Um dos factores de fomento do crime é a probabilidade de indetecção: aliás, foram intuições tão elementares como esta que asseguraram (algo surpreendentemente) o Prémio Nobel da Economia a Gary Becker.
Claro, ao criminoso é facultado, pelo quadro legal, a ponderação da qual resulta a "esperança subjectiva" da punição – sendo que a punição é, em abstracto, o preço de equilíbrio que assegura o nível socialmente óptimo de crime (ou seja, aquele nível de crime que colectivamente estamos dispostos a suportar, porque seria marginalmente desproporcionado suportarmos um aumento do preço se o benefício em termos de segurança fosse destruído pela própria elevação do preço – pense-se na decisão colectiva de abolirmos a pena de morte, mesmo sabendo-se que a pena de morte é dissuasora do criminoso racional).

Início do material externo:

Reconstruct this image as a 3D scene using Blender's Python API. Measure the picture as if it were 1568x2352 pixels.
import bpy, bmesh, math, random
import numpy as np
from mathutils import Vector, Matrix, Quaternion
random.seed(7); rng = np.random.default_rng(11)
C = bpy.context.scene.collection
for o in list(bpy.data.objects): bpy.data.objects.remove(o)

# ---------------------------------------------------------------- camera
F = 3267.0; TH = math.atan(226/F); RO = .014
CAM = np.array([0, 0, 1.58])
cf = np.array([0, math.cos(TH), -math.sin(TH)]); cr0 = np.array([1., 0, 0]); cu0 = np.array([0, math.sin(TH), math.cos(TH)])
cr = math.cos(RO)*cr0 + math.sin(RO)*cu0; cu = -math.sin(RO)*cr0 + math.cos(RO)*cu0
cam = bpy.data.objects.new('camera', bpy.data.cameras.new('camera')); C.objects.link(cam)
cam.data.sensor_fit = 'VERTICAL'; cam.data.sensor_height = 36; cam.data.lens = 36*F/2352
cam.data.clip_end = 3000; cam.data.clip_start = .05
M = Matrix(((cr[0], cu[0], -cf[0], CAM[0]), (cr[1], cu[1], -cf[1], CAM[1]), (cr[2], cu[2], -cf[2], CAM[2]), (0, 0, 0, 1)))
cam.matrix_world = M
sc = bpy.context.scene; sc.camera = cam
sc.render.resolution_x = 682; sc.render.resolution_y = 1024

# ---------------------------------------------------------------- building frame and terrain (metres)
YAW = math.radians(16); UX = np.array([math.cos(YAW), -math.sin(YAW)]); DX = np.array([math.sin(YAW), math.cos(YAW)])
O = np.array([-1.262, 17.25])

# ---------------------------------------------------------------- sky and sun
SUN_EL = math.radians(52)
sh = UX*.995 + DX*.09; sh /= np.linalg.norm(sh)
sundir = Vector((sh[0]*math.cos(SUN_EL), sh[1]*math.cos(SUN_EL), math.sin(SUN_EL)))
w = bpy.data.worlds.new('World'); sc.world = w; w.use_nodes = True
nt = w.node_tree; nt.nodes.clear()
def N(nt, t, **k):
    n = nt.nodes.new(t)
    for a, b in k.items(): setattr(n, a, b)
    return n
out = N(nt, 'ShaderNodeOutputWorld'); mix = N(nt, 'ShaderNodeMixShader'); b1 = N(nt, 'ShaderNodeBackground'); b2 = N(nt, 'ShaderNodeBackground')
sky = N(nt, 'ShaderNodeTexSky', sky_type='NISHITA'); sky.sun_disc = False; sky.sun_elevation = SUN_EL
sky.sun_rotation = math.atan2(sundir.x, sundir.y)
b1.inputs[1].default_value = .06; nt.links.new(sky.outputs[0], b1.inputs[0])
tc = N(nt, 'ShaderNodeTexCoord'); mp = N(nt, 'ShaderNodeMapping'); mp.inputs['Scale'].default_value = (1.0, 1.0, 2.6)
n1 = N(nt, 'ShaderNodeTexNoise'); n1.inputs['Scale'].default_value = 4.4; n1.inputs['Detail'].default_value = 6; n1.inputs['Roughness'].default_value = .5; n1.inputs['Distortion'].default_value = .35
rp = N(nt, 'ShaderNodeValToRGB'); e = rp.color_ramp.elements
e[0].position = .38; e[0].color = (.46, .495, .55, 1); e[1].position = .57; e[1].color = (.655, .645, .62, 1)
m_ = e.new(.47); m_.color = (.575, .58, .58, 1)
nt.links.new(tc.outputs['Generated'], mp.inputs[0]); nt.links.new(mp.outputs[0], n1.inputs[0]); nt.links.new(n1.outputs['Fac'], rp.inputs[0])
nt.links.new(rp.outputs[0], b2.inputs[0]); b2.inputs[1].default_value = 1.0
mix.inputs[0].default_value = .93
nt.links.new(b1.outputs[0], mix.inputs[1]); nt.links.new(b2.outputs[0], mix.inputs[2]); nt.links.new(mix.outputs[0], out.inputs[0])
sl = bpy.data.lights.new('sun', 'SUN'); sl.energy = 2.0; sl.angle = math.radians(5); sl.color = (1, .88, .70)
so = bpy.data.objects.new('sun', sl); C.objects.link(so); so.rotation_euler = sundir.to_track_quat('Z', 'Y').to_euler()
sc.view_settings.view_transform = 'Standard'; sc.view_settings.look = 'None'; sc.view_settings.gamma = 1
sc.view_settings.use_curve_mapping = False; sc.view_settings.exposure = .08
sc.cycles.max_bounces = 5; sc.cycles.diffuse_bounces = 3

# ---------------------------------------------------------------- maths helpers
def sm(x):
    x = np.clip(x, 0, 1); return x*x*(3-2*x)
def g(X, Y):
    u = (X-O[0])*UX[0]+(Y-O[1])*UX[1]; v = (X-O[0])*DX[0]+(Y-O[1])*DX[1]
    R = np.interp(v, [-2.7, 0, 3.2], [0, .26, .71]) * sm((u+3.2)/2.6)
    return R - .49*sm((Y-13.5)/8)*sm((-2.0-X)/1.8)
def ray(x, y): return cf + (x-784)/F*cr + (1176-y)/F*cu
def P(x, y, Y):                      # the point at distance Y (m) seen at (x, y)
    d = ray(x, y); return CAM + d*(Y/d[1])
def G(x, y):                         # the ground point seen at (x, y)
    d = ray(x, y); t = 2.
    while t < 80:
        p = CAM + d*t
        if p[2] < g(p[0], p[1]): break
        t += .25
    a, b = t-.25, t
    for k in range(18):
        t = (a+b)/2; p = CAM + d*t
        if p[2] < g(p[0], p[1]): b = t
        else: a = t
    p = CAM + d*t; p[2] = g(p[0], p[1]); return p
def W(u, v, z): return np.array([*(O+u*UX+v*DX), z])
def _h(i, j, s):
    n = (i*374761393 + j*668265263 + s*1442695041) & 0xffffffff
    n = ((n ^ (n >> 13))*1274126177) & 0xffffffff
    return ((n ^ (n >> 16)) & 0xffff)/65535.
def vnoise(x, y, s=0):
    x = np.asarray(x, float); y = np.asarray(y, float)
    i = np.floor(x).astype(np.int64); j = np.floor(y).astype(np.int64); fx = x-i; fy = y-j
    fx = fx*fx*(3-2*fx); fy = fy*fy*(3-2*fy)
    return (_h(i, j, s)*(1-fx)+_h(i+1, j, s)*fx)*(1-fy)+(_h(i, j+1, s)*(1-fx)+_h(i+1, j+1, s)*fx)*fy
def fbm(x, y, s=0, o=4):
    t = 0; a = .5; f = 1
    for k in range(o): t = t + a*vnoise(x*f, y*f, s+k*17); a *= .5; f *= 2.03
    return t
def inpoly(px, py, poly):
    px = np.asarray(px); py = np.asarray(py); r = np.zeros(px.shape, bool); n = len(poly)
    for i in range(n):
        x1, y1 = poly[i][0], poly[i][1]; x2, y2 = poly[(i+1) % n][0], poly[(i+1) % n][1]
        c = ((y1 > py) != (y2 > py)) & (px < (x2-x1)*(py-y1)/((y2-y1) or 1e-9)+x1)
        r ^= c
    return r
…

Lembro-me disto quando reflito sobre um político e uma instituição que cumplicemente apostaram na indetecção. Ambos contavam com a impunidade para preservarem em pleno os efeitos reputacionais – tirando partido da margem de indefinição que corresponde ao "óptimo social de constrangimento abstracto através da lei". As leis têm isso, são falíveis e necessitam de ser vivificadas por um intérprete e por um aplicador que são limitados, humanos e às vezes grosseiramente incompetentes. Mas às vezes a detecção ocorre, e aí a reacção tem que ser exemplar, sob pena de o carisma, os efeitos reputacionais, se perderem para todos os que buscaram – uns bem-intencionados, outros não – o mesmo abrigo e o mesmo veículo formalmente legal: sob pena de pagar o justo pelo pecador.
A liberdade permite, tolera; mas é a mesma permissão e tolerância que lhe impõem que reaja quando se descobrem pervertidos, em jogos de penumbra e em ponderações "beckerianas", os fins da permissão e da tolerância (algo que se aproxima do ideal regulador da "virtude cívica", isto é, das fronteiras do "equilíbrio socialmente óptimo" entre passividade e reacção colectiva). A liberdade mede-se também nestes gestos colectivos de reabilitação dos valores mínimos que cimentam a coesão cívica.
Vamos ver em que é que tudo isto dá. Tenho pena daqueles que de boa fé confiaram na instituição e no político; imagino que sejam aqueles que mais direito têm à reacção indignada.